WRITTEN TASK
Begin with the line that contains "WA, WE, WO = [np.zeros(len(xf))], [wet], [np.exp(-((mm" and continue down through the line that contains "bidx[bv] = np.arange(len(bv))"; reproduce those lines exactly and only those.

(Part of a data file)
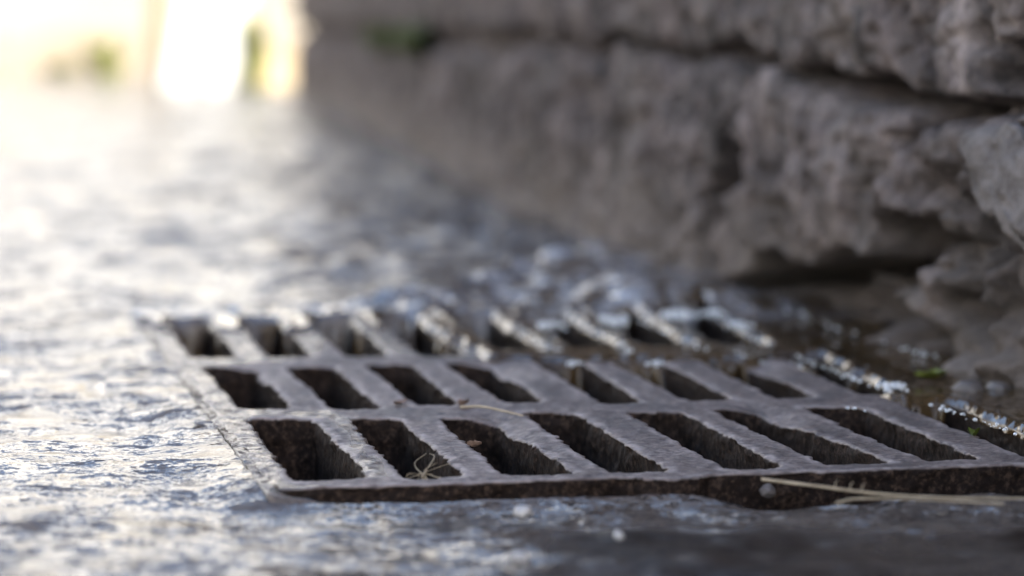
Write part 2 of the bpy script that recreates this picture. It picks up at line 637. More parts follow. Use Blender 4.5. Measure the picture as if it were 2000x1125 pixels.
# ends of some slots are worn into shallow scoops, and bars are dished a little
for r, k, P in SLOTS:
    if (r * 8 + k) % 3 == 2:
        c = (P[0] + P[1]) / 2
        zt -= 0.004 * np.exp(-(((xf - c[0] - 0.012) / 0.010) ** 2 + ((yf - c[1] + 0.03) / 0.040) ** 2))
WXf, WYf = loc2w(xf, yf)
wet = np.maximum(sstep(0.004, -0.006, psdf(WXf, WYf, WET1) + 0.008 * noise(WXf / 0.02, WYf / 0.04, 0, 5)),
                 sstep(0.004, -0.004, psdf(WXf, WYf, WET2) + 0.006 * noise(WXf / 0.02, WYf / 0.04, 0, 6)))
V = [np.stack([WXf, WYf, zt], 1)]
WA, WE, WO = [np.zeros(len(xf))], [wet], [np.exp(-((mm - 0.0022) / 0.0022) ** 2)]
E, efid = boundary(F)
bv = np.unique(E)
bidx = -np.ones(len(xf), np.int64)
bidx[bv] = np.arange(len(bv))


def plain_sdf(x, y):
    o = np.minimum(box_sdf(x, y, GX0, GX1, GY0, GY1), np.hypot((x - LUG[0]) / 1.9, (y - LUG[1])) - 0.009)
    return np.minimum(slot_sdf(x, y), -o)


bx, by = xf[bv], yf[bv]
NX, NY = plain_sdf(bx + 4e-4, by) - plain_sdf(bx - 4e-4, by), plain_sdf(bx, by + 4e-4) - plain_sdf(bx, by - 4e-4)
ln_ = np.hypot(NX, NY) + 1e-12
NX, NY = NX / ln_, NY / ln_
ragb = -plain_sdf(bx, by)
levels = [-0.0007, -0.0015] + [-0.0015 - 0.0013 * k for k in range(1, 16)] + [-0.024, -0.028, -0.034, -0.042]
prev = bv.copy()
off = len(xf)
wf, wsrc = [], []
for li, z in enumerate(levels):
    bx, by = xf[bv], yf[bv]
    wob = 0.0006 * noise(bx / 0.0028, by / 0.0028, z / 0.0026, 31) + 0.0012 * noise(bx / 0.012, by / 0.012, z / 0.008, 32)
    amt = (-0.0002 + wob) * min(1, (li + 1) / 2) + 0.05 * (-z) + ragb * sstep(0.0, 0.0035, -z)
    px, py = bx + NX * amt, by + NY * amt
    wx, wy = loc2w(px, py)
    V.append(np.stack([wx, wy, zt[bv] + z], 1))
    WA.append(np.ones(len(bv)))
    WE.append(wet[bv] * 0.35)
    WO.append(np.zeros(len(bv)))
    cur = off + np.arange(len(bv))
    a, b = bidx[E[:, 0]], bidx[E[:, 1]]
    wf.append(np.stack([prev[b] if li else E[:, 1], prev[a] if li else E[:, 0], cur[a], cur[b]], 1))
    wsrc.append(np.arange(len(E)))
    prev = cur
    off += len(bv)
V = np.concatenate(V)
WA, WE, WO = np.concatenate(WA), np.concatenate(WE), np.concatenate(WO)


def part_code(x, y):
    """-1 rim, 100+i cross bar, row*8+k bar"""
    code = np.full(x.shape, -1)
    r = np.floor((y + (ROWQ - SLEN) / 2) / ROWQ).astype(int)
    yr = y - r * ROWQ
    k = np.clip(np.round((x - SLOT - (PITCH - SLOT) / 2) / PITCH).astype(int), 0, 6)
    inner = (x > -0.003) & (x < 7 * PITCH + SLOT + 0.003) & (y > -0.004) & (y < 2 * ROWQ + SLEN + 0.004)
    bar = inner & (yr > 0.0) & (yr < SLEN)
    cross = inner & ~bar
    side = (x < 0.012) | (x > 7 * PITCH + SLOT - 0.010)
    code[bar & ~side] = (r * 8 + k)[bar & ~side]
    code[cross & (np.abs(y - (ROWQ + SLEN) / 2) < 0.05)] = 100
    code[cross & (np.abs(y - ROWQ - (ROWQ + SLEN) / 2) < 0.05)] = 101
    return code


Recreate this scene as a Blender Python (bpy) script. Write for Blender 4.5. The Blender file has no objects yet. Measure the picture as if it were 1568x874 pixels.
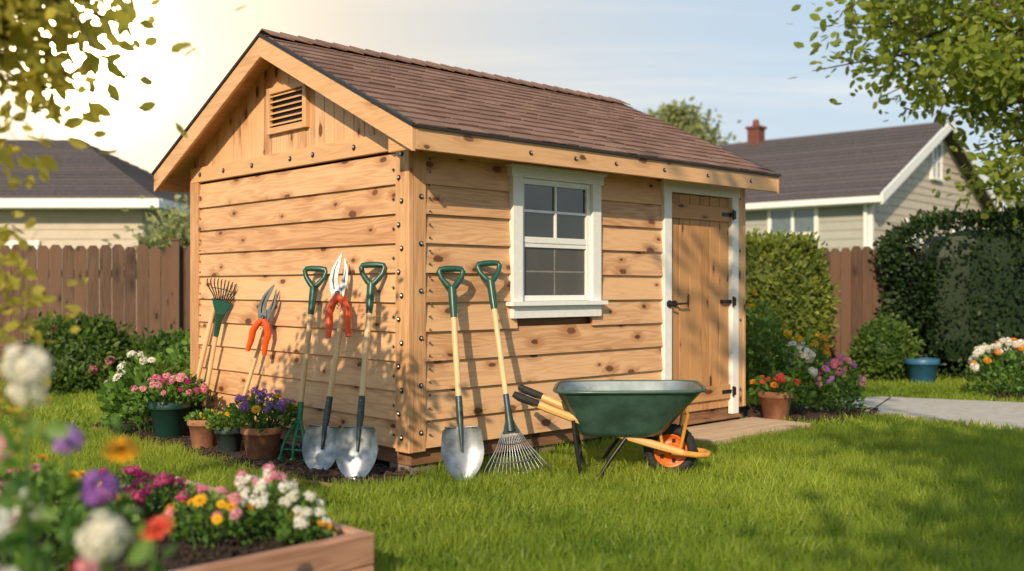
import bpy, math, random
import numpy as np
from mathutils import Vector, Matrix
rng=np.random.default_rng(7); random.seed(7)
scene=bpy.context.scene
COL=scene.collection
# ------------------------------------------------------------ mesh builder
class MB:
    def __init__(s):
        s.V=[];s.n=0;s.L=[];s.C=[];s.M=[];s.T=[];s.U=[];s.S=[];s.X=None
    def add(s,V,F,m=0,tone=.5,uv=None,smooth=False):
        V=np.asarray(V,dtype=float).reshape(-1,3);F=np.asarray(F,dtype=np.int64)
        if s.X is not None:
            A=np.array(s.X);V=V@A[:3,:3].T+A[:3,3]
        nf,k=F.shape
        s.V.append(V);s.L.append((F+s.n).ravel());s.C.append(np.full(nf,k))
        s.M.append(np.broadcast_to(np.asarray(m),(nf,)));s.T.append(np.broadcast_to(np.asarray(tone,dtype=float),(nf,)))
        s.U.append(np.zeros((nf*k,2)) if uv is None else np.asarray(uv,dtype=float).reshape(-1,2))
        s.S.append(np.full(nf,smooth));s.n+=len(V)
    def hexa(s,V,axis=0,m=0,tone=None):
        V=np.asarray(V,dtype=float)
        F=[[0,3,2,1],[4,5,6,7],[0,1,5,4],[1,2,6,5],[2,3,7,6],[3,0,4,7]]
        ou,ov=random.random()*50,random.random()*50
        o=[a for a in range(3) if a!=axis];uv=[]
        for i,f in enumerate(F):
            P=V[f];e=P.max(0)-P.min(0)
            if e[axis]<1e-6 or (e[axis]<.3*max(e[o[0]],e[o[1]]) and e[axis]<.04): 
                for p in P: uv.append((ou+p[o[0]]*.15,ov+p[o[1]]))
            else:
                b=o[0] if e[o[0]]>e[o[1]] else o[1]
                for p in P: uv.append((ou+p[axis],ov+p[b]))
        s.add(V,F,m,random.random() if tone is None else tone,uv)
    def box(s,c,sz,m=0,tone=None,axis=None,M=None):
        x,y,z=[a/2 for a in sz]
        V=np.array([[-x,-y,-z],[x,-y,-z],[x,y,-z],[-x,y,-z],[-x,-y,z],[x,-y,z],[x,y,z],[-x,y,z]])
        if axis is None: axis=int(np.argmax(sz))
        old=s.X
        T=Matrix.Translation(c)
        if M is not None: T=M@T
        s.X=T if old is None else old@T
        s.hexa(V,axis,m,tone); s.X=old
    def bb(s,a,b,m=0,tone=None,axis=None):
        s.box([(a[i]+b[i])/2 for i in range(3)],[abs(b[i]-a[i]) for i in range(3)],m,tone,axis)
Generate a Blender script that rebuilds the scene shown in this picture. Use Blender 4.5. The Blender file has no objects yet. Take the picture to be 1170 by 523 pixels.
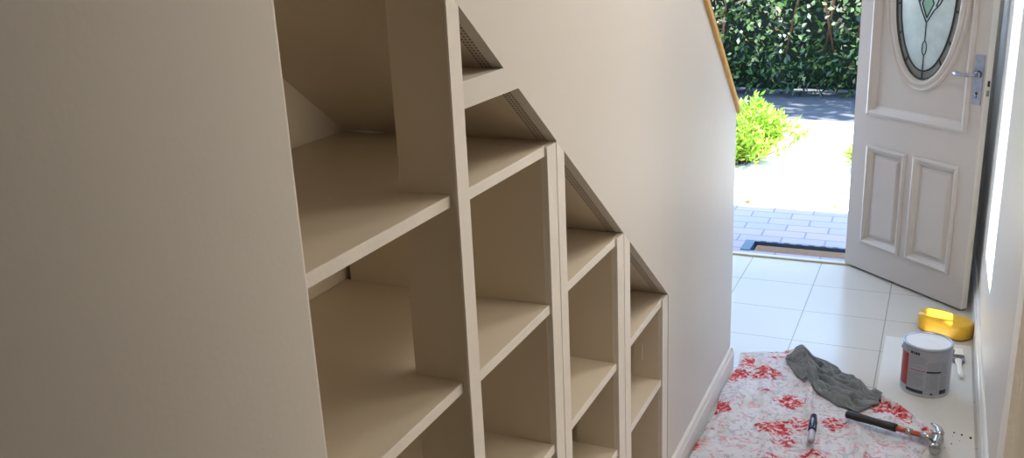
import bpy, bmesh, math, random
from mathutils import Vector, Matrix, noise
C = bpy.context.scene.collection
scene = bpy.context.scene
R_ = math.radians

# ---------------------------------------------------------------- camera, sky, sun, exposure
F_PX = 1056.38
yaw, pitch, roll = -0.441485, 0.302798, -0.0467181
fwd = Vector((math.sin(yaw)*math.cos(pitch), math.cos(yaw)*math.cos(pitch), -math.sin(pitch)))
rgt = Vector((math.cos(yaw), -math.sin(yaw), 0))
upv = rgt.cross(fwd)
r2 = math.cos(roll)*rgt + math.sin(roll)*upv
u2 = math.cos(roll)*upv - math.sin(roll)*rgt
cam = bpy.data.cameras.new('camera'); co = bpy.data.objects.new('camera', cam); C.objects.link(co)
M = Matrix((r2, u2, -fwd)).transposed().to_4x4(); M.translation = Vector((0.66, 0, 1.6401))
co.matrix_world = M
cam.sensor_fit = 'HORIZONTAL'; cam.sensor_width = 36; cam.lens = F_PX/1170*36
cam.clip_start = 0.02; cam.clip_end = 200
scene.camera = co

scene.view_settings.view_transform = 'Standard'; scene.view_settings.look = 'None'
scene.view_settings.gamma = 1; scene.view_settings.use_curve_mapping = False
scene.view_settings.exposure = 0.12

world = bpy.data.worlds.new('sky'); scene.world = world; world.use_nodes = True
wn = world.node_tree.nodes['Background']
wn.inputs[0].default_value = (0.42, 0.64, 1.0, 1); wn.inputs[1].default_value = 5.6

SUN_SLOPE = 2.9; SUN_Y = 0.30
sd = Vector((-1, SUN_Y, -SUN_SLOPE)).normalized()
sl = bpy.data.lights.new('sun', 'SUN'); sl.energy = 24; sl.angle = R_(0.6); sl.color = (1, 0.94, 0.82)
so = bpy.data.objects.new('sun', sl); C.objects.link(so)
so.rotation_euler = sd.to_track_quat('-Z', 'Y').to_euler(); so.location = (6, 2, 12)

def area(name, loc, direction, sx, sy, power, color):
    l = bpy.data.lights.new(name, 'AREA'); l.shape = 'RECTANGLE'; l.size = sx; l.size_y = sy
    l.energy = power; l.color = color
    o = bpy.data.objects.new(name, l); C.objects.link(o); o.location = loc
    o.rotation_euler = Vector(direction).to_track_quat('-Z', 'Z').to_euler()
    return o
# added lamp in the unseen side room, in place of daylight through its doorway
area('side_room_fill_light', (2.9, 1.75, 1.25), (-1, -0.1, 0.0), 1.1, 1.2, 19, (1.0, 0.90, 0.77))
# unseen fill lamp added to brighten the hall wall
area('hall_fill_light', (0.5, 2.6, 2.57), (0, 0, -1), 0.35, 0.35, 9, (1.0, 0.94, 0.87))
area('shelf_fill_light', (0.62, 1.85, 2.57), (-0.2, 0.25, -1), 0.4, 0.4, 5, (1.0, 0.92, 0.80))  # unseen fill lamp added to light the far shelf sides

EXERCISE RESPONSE
WA, WE, WO = [np.zeros(len(xf))], [wet], [np.exp(-((mm - 0.0022) / 0.0022) ** 2)]
E, efid = boundary(F)
bv = np.unique(E)
bidx = -np.ones(len(xf), np.int64)
bidx[bv] = np.arange(len(bv))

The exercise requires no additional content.